FLASH FRIDAY: ‘Super League’ Collapse Carries ESG Lesson

FLASH FRIDAY is a weekly content series looking at the past, present and future of capital markets trading and technology. FLASH FRIDAY is sponsored by Instinet, a Nomura company.

There was uproar in Europe this week when 12 soccer clubs announced they would be forsaking their communities and centuries of history to form a European Super League. Fans were outraged that the dozen clubs would be permanent members of the league regardless of their performance, while smaller teams would lose the opportunity to reach the top level of the game. 

The scheme collapsed after the English clubs faced protests from their own supporters ahead of matches and even JP Morgan apologised for arranging the financing for the scheme, saying it had misjudged how the deal would be viewed by the soccer community. 

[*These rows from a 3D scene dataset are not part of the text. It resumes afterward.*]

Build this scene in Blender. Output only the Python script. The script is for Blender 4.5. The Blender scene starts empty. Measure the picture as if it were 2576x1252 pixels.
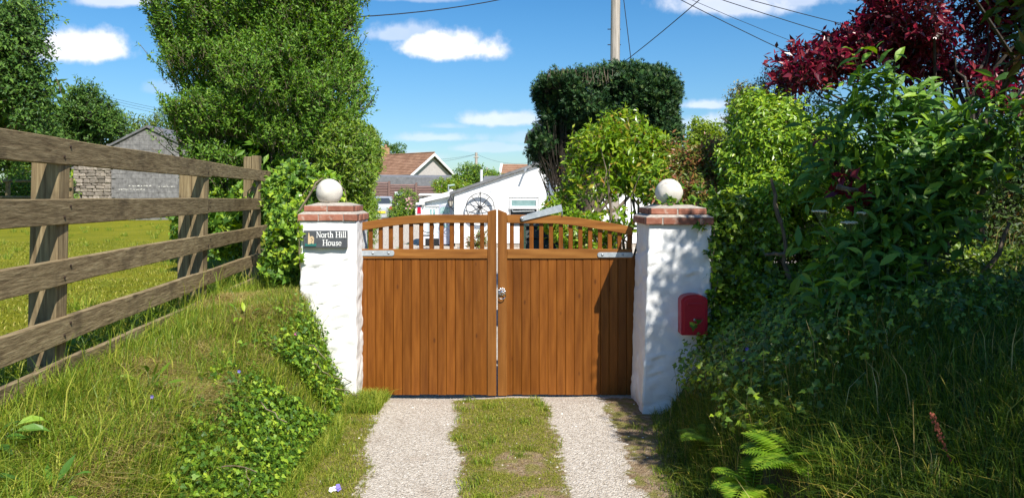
import bpy, bmesh, math, random
import numpy as np
from mathutils import Vector, Matrix, noise as mnoise

SC = bpy.context.scene
COL = SC.collection
R = math.radians
# ------------------------------------------------------------------ camera (26 mm phone lens, 1.7 m eye)
F, CX, HY, EYE = 1860.0, 1288.0, 495.0, 1.7
def P(x, y, Y):
    return Vector(((x-CX)/F*Y, Y, EYE-(y-HY)/F*Y))
cam = bpy.data.cameras.new('camera'); camo = bpy.data.objects.new('camera', cam); COL.objects.link(camo)
cam.sensor_width = 36; cam.lens = 36*F/2576; cam.shift_y = -131/2576
cam.clip_start = 0.05; cam.clip_end = 3000
camo.location = (0, 0, EYE); camo.rotation_euler = (R(90), 0, 0)
SC.camera = camo
# ------------------------------------------------------------------ sun, sky, exposure
SUN_AZ, SUN_EL = R(153.5), R(47.0)
SUNV = Vector((math.sin(SUN_AZ)*math.cos(SUN_EL), math.cos(SUN_AZ)*math.cos(SUN_EL), math.sin(SUN_EL)))
sun = bpy.data.lights.new('sun', 'SUN'); sun.energy = 5.0; sun.angle = R(0.53); sun.color = (1.0, 0.95, 0.86)
suno = bpy.data.objects.new('sun', sun); COL.objects.link(suno)
suno.rotation_euler = (-SUNV).to_track_quat('-Z', 'Y').to_euler(); suno.location = (6, -8, 12)
SC.view_settings.view_transform = 'Standard'; SC.view_settings.look = 'None'
SC.view_settings.gamma = 1.0; SC.view_settings.use_curve_mapping = False
SC.view_settings.exposure = 0.5

class NT:
    def __init__(s, nt): s.nt = nt; s.L = nt.links
    def n(s, t, **k):
        o = s.nt.nodes.new(t)
        for a, b in k.items(): setattr(o, a, b)
        return o
    def put(s, sock, v):
        if isinstance(v, bpy.types.NodeSocket): s.L.new(v, sock)
        else: sock.default_value = v
    def m(s, op, a, b=None, c=None, clamp=False):
        o = s.n('ShaderNodeMath', operation=op, use_clamp=clamp)
        s.put(o.inputs[0], a)
        if b is not None: s.put(o.inputs[1], b)
        if c is not None: s.put(o.inputs[2], c)
        return o.outputs[0]
    def ss(s, a, b, x):
        o = s.n('ShaderNodeMapRange', interpolation_type='SMOOTHSTEP')
        s.put(o.inputs[0], x); o.inputs[1].default_value = a; o.inputs[2].default_value = b
        return o.outputs[0]
    def mix(s, f, a, b, mode='MIX'):
        o = s.n('ShaderNodeMix', data_type='RGBA', blend_type=mode)
        s.put(o.inputs[0], f)
        for sock, v in ((o.inputs[6], a), (o.inputs[7], b)):
            s.put(sock, v if isinstance(v, bpy.types.NodeSocket) else (*v, 1))
        return o.outputs[2]
    def ramp(s, f, cols):
        o = s.n('ShaderNodeValToRGB'); s.put(o.inputs[0], f)
        e = o.color_ramp.elements
        while len(e) < len(cols): e.new(0.5)
        for i, (p, c) in enumerate(cols): e[i].position = p; e[i].color = (*c, 1)
        return o.outputs[0]
    def noise(s, vec, scale, detail=3, rough=.5, dist=0):
        o = s.n('ShaderNodeTexNoise'); s.put(o.inputs['Vector'], vec)
        o.inputs['Scale'].default_value = scale; o.inputs['Detail'].default_value = detail
        o.inputs['Roughness'].default_value = rough; o.inputs['Distortion'].default_value = dist
        return o.outputs[0]
    def scl(s, vec, v):
        o = s.n('ShaderNodeVectorMath', operation='MULTIPLY'); s.put(o.inputs[0], vec); o.inputs[1].default_value = v
        return o.outputs[0]
    def bump(s, hgt, strength, dist=.01):
        o = s.n('ShaderNodeBump'); o.inputs['Strength'].default_value = strength; o.inputs['Distance'].default_value = dist
        s.put(o.inputs['Height'], hgt); return o.outputs[0]

world = bpy.data.worlds.new('World'); SC.world = world; world.use_nodes = True
wt = world.node_tree; wt.nodes.clear(); N = NT(wt)
sky = N.n('ShaderNodeTexSky', sky_type='NISHITA'); sky.sun_disc = False
sky.sun_elevation = SUN_EL; sky.sun_rotation = SUN_AZ; sky.altitude = 50
sky.air_density = 1.0; sky.dust_density = 0.35; sky.ozone_density = 2.2
hs = N.n('ShaderNodeHueSaturation'); hs.inputs['Saturation'].default_value = 1.38; hs.inputs['Value'].default_value = 1.0
wt.links.new(sky.outputs[0], hs.inputs['Color'])
tc = N.n('ShaderNodeTexCoord'); sep = N.n('ShaderNodeSeparateXYZ'); wt.links.new(tc.outputs['Generated'], sep.inputs[0])
dx, dy, dz = sep.outputs
ay = N.m('MAXIMUM', dy, 0.05)
u = N.m('DIVIDE', dx, ay); v = N.m('DIVIDE', dz, ay)
nz = N.noise(tc.outputs['Generated'], 16, 5, .58); nz = N.m('SUBTRACT', nz, .5)
nz2 = N.noise(tc.outputs['Generated'], 55, 4, .6); nz2 = N.m('SUBTRACT', nz2, .5)
wob = N.m('ADD', N.m('MULTIPLY', nz, 1.5), N.m('MULTIPLY', nz2, .55))
dens = None
# cloud groups as sky directions: centre, half width, half height, strength
for cx, cy, rx, ry, st in ((150, 128, 120, 52, 1), (245, 132, 92, 50, 1), (1135, 126, 150, 50, 1.05), (1165, 108, 70, 42, .9), (1005, 88, 100, 36, .55),
                       (1850, 15, 180, 52, .72), (1960, 0, 150, 40, .6), (310, -2, 110, 34, .75), (1060, -6, 110, 22, .4), (1250, 304, 120, 27, .7),
                       (1090, 348, 110, 18, .5), (1765, 266, 85, 19, .65), (1790, 316, 110, 34, .6), (1120, 318, 60, 14, .3), (1230, 375, 140, 16, .4),
                       (1020, 395, 130, 18, .35), (410, 225, 50, 26, .22), (1320, 350, 60, 22, .3)):
    du = N.m('DIVIDE', N.m('SUBTRACT', u, (cx-CX)/F), rx/F*1.25)
    dv = N.m('DIVIDE', N.m('SUBTRACT', v, (HY-cy)/F), ry/F*1.25)
    dv = N.m('MAXIMUM', dv, N.m('MULTIPLY', dv, -1.9))
    d = N.m('SQRT', N.m('ADD', N.m('MULTIPLY', du, du), N.m('MULTIPLY', dv, dv)))
    k = N.m('MULTIPLY', N.ss(1.0, .42, N.m('ADD', d, wob)), st)
    dens = k if dens is None else N.m('MAXIMUM', dens, k)
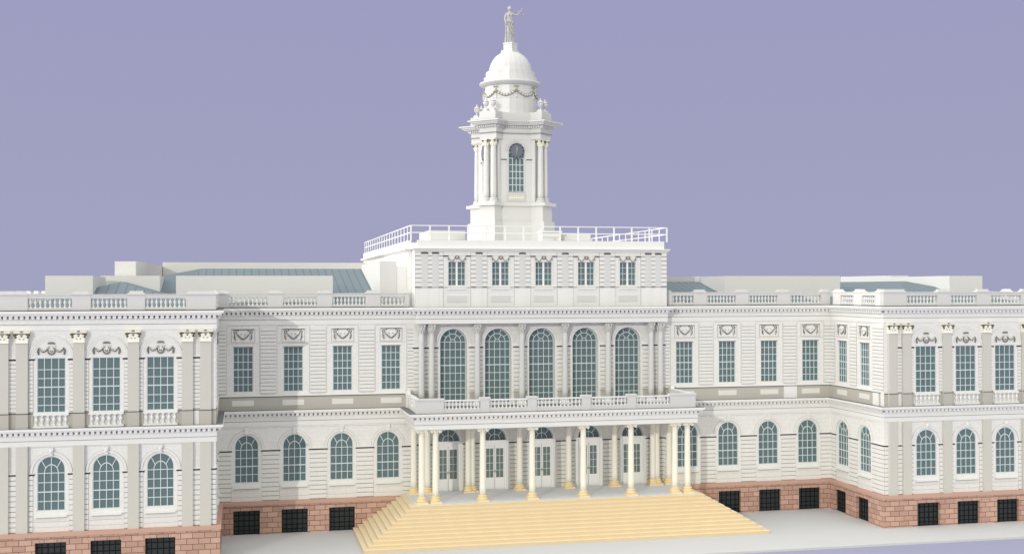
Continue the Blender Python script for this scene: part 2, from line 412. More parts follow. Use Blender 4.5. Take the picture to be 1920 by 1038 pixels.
# ------------------------------------------------------------ base storey (sandstone)
FW = {-1: F(0, WY, 0), 1: F(0, WY, 0)}
FR = F(0, -.12, 0)
FRT = F(RX, 0, -90); FRTL = F(-RX, 0, 90)
XL0, SL = 11.857, 3.443
XU0, SU = 11.633, 3.6
W0, SW = 27.697, 3.357
RA, RB = 2.118, 5.627
BZ = -2.27
def voussoirs(mb, fr, uc, d):
    for k in (-2.5, -1.5, -.5, .5, 1.5, 2.5):
        u = uc + k * .42; t = k * .06
        mb.slab(fr, [(u - .012, -2.63), (u + .012, -2.63), (u + .012 + t, -2.31), (u - .012 + t, -2.31)], d, d + .012, 'joint_shade')
base_e = .27
def basewall(fr, u0, u1, centres):
    mb = MB(); fr2 = F(fr.p(0, base_e, 0)[0], fr.p(0, base_e, 0)[1], math.degrees(fr.r))
    wall(mb, fr2, u0, u1, GROUND - .1, BZ, [(c, .94, GROUND - .1, -2.64, 'r') for c in centres], .6, 'sand')
    for c in centres: voussoirs(mb, fr2, c, 0)
    part('base_wall', mb, HALL, 'pink sandstone base wall')
    for c in centres: window(W_BASE, fr, c, base_e - .32)
wc = [W0 + k * SW for k in range(3)]
rc = [XL0 + k * SL for k in range(4)]
basewall(FW[1], -OX - base_e, -RX + base_e, [-c for c in wc])
basewall(FR, -RX + base_e, RX - base_e, [s_ * c for s_ in (-1, 1) for c in rc[1:]])
basewall(FW[1], RX - base_e, OX + base_e, wc)
basewall(FRT, .12 - base_e + .27, -WY + base_e - .6, [RA, RB])
basewall(FRTL, WY - base_e + .6, -.12, [-RA, -RB])
for s_ in (-1, 1):
    mb = MB(); fr = F(s_ * OX, 0, 90 * s_); a, b = sorted((s_ * (WY + .35), s_ * YB)); mb.box(fr, a, b, 0, base_e, GROUND - .1, BZ, 'sand'); part('base_wall', mb, HALL)
mb = MB(); mb.prism(off(out_base, .34), BZ, -2.0, 'coping'); part('coping', mb, HALL, 'smooth pink coping along the top of the base')

# ------------------------------------------------------------ recess walls
def recess(fr, lowc, upc, u0, u1, lo_start=None):
    mb = MB()
    # lower storey
    wall(mb, fr, u0, u1, -2.0, 3.45, [(c, LOW_HW, LOW_Z0, LOW_ZT, 'a') for c in lowc])
    edges = [u0] + [v for c in sorted(lowc) for v in (c - 1.1, c + 1.1)] + [u1]
    for i in range(0, len(edges), 2):
        a, b = edges[i], edges[i + 1]
        if b - a < .1: continue
        rust(mb, fr, a, b, -2.0, 1.62, .325); impost(mb, fr, a - .07 * (i > 0), b + .07 * (i < len(edges) - 2), 1.70)
    for c in lowc:
        archivolt(mb, fr, c, 1.78, 1.10, .15, 1.06)
        mb.taper(fr, c - .1, c + .1, 0, .11, 2.86, 3.36, .05, 'stone', .03)
        hline(mb, fr, c - 1.06, c + 1.06, -1.72); hline(mb, fr, c - SL / 2 + .05, c - .2, 3.3); hline(mb, fr, c + .2, c + SL / 2 - .05, 3.3)
        vline(mb, fr, c - 1.08, -1.95, -.8)
    # belt
    # upper storey
    wall(mb, fr, u0, u1, 4.6, 10.82, [(c, .707, 5.925, 9.217, 'r') for c in upc])
    edges = [u0] + [v for c in sorted(upc) for v in (c - 1.2, c + 1.2)] + [u1]
    for i in range(0, len(edges), 2):
        a, b = edges[i], edges[i + 1]
        if b - a < .1: continue
        rust(mb, fr, a + .04 * (i > 0), b - .04 * (i < len(edges) - 2), 5.78, 10.62, .262, gap=.04)
    for c in upc:
        hline(mb, fr, c - 1.15, c + 1.15, 10.74); vline(mb, fr, c - 1.17, 5.8, 10.7); vline(mb, fr, c + 1.17, 5.8, 10.7)
        mb.box(fr, c - .75, c + .75, 0, .05, 9.25, 9.3, 'plain'); mb.box(fr, c - .72, c + .72, .001, .035, 9.19, 9.25, 'joint_shade')  # dark strip paints the shadow of the window head
        hline(mb, fr, c - 1.15, c + 1.15, 9.45)
    part('wall', mb, HALL)
    for c in lowc: window(W_LOW, fr, c, -.12, True)
    for c in upc:
        window(W_UP, fr, c, -.12); x, y, _ = fr.p(c, 0, 0); link('relief_panel', SWAG, HALL, (x, y, 10.08), fr.r)
    # belt course
    mb = MB()
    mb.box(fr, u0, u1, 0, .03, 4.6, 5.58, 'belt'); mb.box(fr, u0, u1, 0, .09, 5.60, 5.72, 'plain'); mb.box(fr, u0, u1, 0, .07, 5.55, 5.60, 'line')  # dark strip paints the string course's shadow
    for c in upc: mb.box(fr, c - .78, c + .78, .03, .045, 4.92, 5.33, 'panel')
    for c in upc:
        vline(mb, fr, c - 1.2, 4.6, 5.55); mb.box(fr, c + 1.7, c + 1.715, .03, .035, 4.6, 5.55, 'fine')
    return mb
lowR = [XL0 + k * SL for k in range(4)]; upR = [XU0 + k * SU for k in range(4)]
mbb = recess(FR, [-c for c in lowR], [-c for c in upR], -RX, -9.95); part('belt_course', mbb, HALL)
mbb = recess(FR, lowR, upR, 9.95, RX)
mbb.box(FR, 20.08, 21.22, .03, .05, 4.6, 5.55, 'plain'); part('belt_course', mbb, HALL)
mbb = recess(FRT, [RA, RB], [RA, RB], .12, -WY - .5); mbb.box(FRT, 6.9, 7.75, .03, .05, 4.6, 5.55, 'plain'); part('belt_course', mbb, HALL)
mbb = recess(FRTL, [-RA, -RB], [-RA, -RB], WY + .5, -.12); part('belt_course', mbb, HALL)

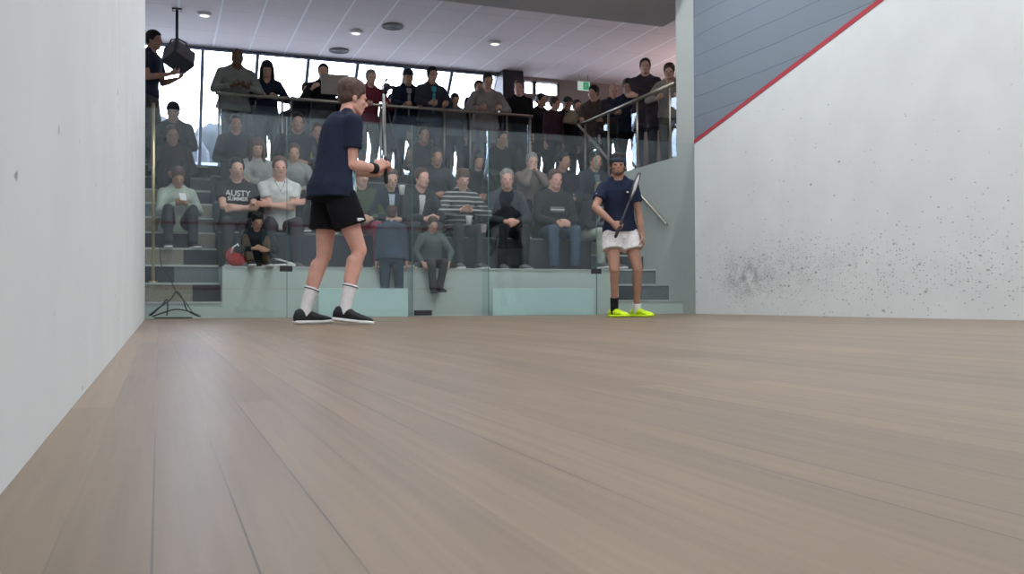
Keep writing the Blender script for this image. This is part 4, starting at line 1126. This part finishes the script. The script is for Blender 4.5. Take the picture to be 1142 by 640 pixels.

Three of the English clubs involved – Arsenal, Liverpool and Manchester United – are owned by Americans and there has been much commentary on the difference between European leagues, with promotion and relegation, and the protected US franchise system. Under the Trump administration there was an equally big gulf between Europe and the US on environmental, social and governance policies when he pulled the US out of the Paris Agreement to rescue emissions. 

The gap has narrowed as President Biden returned the US to the Paris climate agreement on his first day in office and named John Kerry as the US Special Presidential Envoy for Climate, a new position on the National Security Council. In addition Brian Deese, who leads the National Economic Council, was previously head of sustainable investing at BlackRock.

On Earth Day, 22 April, President Biden hosted 40 world leaders in a virtual Summit on Climate. The European Union released its taxonomy for sustainable finance and The People’s Bank of China updated its taxonomy bringing it closer to Europe. 

Financial institutions also marked Earth Day. The Glasgow Financial Alliance for Net Zero (GFANZ) was launched by Mark Carney, UN Special Envoy on Climate Action and Finance, Kerry and Janet Yellen, US Treasury Secretary. 

The alliance brings together more than a 160 firms responsible for assets in excess of $70 trillion from the leading net zero initiatives  across the financial system to accelerate the transition of the global economy to net zero emissions by 2050 at the latest. It includes 

43 banks from 23 countries with assets of $28.5 trillion who have formed the Net-Zero Banking Alliance (NZBA).

State Street Global Advisors, Trillium Asset Management, and Coutts also joined the Net Zero Asset Managers Initiative bringing its membership to 87 members with assets under management representing over $37 trillion. 

However, consultant Arthur D. Little has warned that while ESG and sustainable finance are hot topics in the financial sector, much of the debate and discussion is often still too theoretical and they need to move as quickly as possible toward practical implementation. The consultant said: “We are at the beginning of a new era of ‘sustainable money,’ in which the rules of the game are going to be very different from those of the past.”

Financial institutions need to make sure they understand these new rules and the requirements of the society in which they operate. Otherwise they will find themselves suffering the same fate as the so-called Super League. A well-deserved collapse.